- [TASK BRIEF] Write out the entries below once more, exactly.

3D scene scripts:
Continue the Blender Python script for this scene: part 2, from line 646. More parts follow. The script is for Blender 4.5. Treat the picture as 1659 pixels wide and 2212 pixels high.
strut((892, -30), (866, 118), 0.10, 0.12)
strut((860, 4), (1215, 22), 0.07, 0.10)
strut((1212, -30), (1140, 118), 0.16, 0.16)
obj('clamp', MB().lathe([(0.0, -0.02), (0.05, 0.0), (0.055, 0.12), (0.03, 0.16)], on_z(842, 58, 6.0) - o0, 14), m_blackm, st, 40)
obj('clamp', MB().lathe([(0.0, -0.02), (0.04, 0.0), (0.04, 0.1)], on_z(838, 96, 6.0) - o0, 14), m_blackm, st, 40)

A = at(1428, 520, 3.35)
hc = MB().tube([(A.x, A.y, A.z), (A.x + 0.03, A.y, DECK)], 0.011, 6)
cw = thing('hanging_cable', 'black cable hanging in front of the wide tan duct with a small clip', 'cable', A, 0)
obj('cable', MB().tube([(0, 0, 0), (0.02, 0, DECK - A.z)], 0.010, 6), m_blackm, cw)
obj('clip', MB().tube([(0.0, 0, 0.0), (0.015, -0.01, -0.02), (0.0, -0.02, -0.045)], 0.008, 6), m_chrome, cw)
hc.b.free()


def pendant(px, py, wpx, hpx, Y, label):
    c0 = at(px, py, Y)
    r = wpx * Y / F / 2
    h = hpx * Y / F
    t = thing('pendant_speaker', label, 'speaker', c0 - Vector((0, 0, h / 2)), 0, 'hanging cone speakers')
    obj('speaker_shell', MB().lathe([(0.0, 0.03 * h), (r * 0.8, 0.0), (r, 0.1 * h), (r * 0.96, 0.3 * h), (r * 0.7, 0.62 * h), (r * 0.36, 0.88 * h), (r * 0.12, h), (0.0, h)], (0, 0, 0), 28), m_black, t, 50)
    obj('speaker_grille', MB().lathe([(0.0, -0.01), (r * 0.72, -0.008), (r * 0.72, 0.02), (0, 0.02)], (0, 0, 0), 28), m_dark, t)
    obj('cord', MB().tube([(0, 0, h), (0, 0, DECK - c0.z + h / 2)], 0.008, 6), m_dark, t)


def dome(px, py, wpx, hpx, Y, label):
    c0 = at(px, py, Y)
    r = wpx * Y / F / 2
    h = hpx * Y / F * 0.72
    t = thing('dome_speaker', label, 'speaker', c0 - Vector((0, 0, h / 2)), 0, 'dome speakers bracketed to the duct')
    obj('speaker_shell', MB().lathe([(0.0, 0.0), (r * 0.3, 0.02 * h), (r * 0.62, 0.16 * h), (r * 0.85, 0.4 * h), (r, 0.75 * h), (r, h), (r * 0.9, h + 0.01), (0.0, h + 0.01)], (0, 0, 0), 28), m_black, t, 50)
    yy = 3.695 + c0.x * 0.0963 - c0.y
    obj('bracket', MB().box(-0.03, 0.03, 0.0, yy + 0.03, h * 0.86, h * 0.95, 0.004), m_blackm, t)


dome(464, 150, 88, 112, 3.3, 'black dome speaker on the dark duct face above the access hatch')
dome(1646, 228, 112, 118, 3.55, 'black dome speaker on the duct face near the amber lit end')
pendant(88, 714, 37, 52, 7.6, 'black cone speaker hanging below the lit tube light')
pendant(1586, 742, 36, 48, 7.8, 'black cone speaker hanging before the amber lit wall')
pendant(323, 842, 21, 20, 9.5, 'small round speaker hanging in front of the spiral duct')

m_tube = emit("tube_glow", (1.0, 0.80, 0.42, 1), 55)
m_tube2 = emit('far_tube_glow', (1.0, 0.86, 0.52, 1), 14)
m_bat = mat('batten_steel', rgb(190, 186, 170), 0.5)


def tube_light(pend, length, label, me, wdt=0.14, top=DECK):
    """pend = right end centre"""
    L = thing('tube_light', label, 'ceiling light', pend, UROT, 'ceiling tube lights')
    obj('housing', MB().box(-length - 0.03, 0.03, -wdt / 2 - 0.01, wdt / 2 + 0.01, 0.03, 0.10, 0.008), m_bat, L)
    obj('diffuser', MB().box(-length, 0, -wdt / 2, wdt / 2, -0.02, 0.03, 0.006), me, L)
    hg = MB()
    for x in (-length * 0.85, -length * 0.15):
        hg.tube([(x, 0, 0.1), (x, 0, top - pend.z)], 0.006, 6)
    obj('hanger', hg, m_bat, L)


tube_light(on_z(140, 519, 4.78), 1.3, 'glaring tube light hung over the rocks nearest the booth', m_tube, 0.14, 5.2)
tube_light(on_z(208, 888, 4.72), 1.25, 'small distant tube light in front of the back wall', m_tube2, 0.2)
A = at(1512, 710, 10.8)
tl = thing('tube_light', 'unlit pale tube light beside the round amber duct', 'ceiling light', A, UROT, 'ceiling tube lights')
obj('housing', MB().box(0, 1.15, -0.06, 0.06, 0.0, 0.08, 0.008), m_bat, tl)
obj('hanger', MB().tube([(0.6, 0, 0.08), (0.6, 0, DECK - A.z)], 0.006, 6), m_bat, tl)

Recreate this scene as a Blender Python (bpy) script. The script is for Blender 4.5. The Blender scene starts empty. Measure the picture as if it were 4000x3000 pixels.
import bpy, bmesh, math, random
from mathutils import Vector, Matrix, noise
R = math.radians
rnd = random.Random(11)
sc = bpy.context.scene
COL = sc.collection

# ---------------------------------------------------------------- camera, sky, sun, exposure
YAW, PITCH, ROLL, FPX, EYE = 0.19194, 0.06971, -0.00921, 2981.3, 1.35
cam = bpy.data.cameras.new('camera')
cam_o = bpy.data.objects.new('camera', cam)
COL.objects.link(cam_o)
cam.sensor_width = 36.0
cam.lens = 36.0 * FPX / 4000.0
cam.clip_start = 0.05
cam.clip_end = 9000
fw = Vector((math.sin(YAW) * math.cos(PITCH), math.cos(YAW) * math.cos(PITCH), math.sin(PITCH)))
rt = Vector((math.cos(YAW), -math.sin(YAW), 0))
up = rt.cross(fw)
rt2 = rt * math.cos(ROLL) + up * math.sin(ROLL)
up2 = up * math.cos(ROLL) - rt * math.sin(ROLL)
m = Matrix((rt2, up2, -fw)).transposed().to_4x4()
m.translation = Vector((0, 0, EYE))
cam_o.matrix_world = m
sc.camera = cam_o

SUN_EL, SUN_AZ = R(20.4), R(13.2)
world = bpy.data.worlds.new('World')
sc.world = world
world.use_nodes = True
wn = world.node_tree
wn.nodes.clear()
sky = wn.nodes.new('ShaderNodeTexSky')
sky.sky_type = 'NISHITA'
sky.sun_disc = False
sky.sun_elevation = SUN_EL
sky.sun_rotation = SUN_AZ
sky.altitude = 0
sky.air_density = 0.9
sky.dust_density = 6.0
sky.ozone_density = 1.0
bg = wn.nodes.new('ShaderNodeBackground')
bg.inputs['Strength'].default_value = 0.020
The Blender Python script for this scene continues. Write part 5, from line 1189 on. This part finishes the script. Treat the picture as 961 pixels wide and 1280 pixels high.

- [SOLUTION FOR THIS PROBLEM]
Continue the Blender Python script for this scene: part 2, from line 646. More parts follow. The script is for Blender 4.5. Treat the picture as 1659 pixels wide and 2212 pixels high.
strut((892, -30), (866, 118), 0.10, 0.12)
strut((860, 4), (1215, 22), 0.07, 0.10)
strut((1212, -30), (1140, 118), 0.16, 0.16)
obj('clamp', MB().lathe([(0.0, -0.02), (0.05, 0.0), (0.055, 0.12), (0.03, 0.16)], on_z(842, 58, 6.0) - o0, 14), m_blackm, st, 40)
obj('clamp', MB().lathe([(0.0, -0.02), (0.04, 0.0), (0.04, 0.1)], on_z(838, 96, 6.0) - o0, 14), m_blackm, st, 40)

A = at(1428, 520, 3.35)
hc = MB().tube([(A.x, A.y, A.z), (A.x + 0.03, A.y, DECK)], 0.011, 6)
cw = thing('hanging_cable', 'black cable hanging in front of the wide tan duct with a small clip', 'cable', A, 0)
obj('cable', MB().tube([(0, 0, 0), (0.02, 0, DECK - A.z)], 0.010, 6), m_blackm, cw)
obj('clip', MB().tube([(0.0, 0, 0.0), (0.015, -0.01, -0.02), (0.0, -0.02, -0.045)], 0.008, 6), m_chrome, cw)
hc.b.free()


def pendant(px, py, wpx, hpx, Y, label):
    c0 = at(px, py, Y)
    r = wpx * Y / F / 2
    h = hpx * Y / F
    t = thing('pendant_speaker', label, 'speaker', c0 - Vector((0, 0, h / 2)), 0, 'hanging cone speakers')
    obj('speaker_shell', MB().lathe([(0.0, 0.03 * h), (r * 0.8, 0.0), (r, 0.1 * h), (r * 0.96, 0.3 * h), (r * 0.7, 0.62 * h), (r * 0.36, 0.88 * h), (r * 0.12, h), (0.0, h)], (0, 0, 0), 28), m_black, t, 50)
    obj('speaker_grille', MB().lathe([(0.0, -0.01), (r * 0.72, -0.008), (r * 0.72, 0.02), (0, 0.02)], (0, 0, 0), 28), m_dark, t)
    obj('cord', MB().tube([(0, 0, h), (0, 0, DECK - c0.z + h / 2)], 0.008, 6), m_dark, t)


def dome(px, py, wpx, hpx, Y, label):
    c0 = at(px, py, Y)
    r = wpx * Y / F / 2
    h = hpx * Y / F * 0.72
    t = thing('dome_speaker', label, 'speaker', c0 - Vector((0, 0, h / 2)), 0, 'dome speakers bracketed to the duct')
    obj('speaker_shell', MB().lathe([(0.0, 0.0), (r * 0.3, 0.02 * h), (r * 0.62, 0.16 * h), (r * 0.85, 0.4 * h), (r, 0.75 * h), (r, h), (r * 0.9, h + 0.01), (0.0, h + 0.01)], (0, 0, 0), 28), m_black, t, 50)
    yy = 3.695 + c0.x * 0.0963 - c0.y
    obj('bracket', MB().box(-0.03, 0.03, 0.0, yy + 0.03, h * 0.86, h * 0.95, 0.004), m_blackm, t)


dome(464, 150, 88, 112, 3.3, 'black dome speaker on the dark duct face above the access hatch')
dome(1646, 228, 112, 118, 3.55, 'black dome speaker on the duct face near the amber lit end')
pendant(88, 714, 37, 52, 7.6, 'black cone speaker hanging below the lit tube light')
pendant(1586, 742, 36, 48, 7.8, 'black cone speaker hanging before the amber lit wall')
pendant(323, 842, 21, 20, 9.5, 'small round speaker hanging in front of the spiral duct')

m_tube = emit("tube_glow", (1.0, 0.80, 0.42, 1), 55)
m_tube2 = emit('far_tube_glow', (1.0, 0.86, 0.52, 1), 14)
m_bat = mat('batten_steel', rgb(190, 186, 170), 0.5)


def tube_light(pend, length, label, me, wdt=0.14, top=DECK):
    """pend = right end centre"""
    L = thing('tube_light', label, 'ceiling light', pend, UROT, 'ceiling tube lights')
    obj('housing', MB().box(-length - 0.03, 0.03, -wdt / 2 - 0.01, wdt / 2 + 0.01, 0.03, 0.10, 0.008), m_bat, L)
    obj('diffuser', MB().box(-length, 0, -wdt / 2, wdt / 2, -0.02, 0.03, 0.006), me, L)
    hg = MB()
    for x in (-length * 0.85, -length * 0.15):
        hg.tube([(x, 0, 0.1), (x, 0, top - pend.z)], 0.006, 6)
    obj('hanger', hg, m_bat, L)


tube_light(on_z(140, 519, 4.78), 1.3, 'glaring tube light hung over the rocks nearest the booth', m_tube, 0.14, 5.2)
tube_light(on_z(208, 888, 4.72), 1.25, 'small distant tube light in front of the back wall', m_tube2, 0.2)
A = at(1512, 710, 10.8)
tl = thing('tube_light', 'unlit pale tube light beside the round amber duct', 'ceiling light', A, UROT, 'ceiling tube lights')
obj('housing', MB().box(0, 1.15, -0.06, 0.06, 0.0, 0.08, 0.008), m_bat, tl)
obj('hanger', MB().tube([(0.6, 0, 0.08), (0.6, 0, DECK - A.z)], 0.006, 6), m_bat, tl)

Recreate this scene as a Blender Python (bpy) script. The script is for Blender 4.5. The Blender scene starts empty. Measure the picture as if it were 4000x3000 pixels.
import bpy, bmesh, math, random
from mathutils import Vector, Matrix, noise
R = math.radians
rnd = random.Random(11)
sc = bpy.context.scene
COL = sc.collection

# ---------------------------------------------------------------- camera, sky, sun, exposure
YAW, PITCH, ROLL, FPX, EYE = 0.19194, 0.06971, -0.00921, 2981.3, 1.35
cam = bpy.data.cameras.new('camera')
cam_o = bpy.data.objects.new('camera', cam)
COL.objects.link(cam_o)
cam.sensor_width = 36.0
cam.lens = 36.0 * FPX / 4000.0
cam.clip_start = 0.05
cam.clip_end = 9000
fw = Vector((math.sin(YAW) * math.cos(PITCH), math.cos(YAW) * math.cos(PITCH), math.sin(PITCH)))
rt = Vector((math.cos(YAW), -math.sin(YAW), 0))
up = rt.cross(fw)
rt2 = rt * math.cos(ROLL) + up * math.sin(ROLL)
up2 = up * math.cos(ROLL) - rt * math.sin(ROLL)
m = Matrix((rt2, up2, -fw)).transposed().to_4x4()
m.translation = Vector((0, 0, EYE))
cam_o.matrix_world = m
sc.camera = cam_o

SUN_EL, SUN_AZ = R(20.4), R(13.2)
world = bpy.data.worlds.new('World')
sc.world = world
world.use_nodes = True
wn = world.node_tree
wn.nodes.clear()
sky = wn.nodes.new('ShaderNodeTexSky')
sky.sky_type = 'NISHITA'
sky.sun_disc = False
sky.sun_elevation = SUN_EL
sky.sun_rotation = SUN_AZ
sky.altitude = 0
sky.air_density = 0.9
sky.dust_density = 6.0
sky.ozone_density = 1.0
bg = wn.nodes.new('ShaderNodeBackground')
bg.inputs['Strength'].default_value = 0.020
The Blender Python script for this scene continues. Write part 5, from line 1189 on. This part finishes the script. Treat the picture as 961 pixels wide and 1280 pixels high.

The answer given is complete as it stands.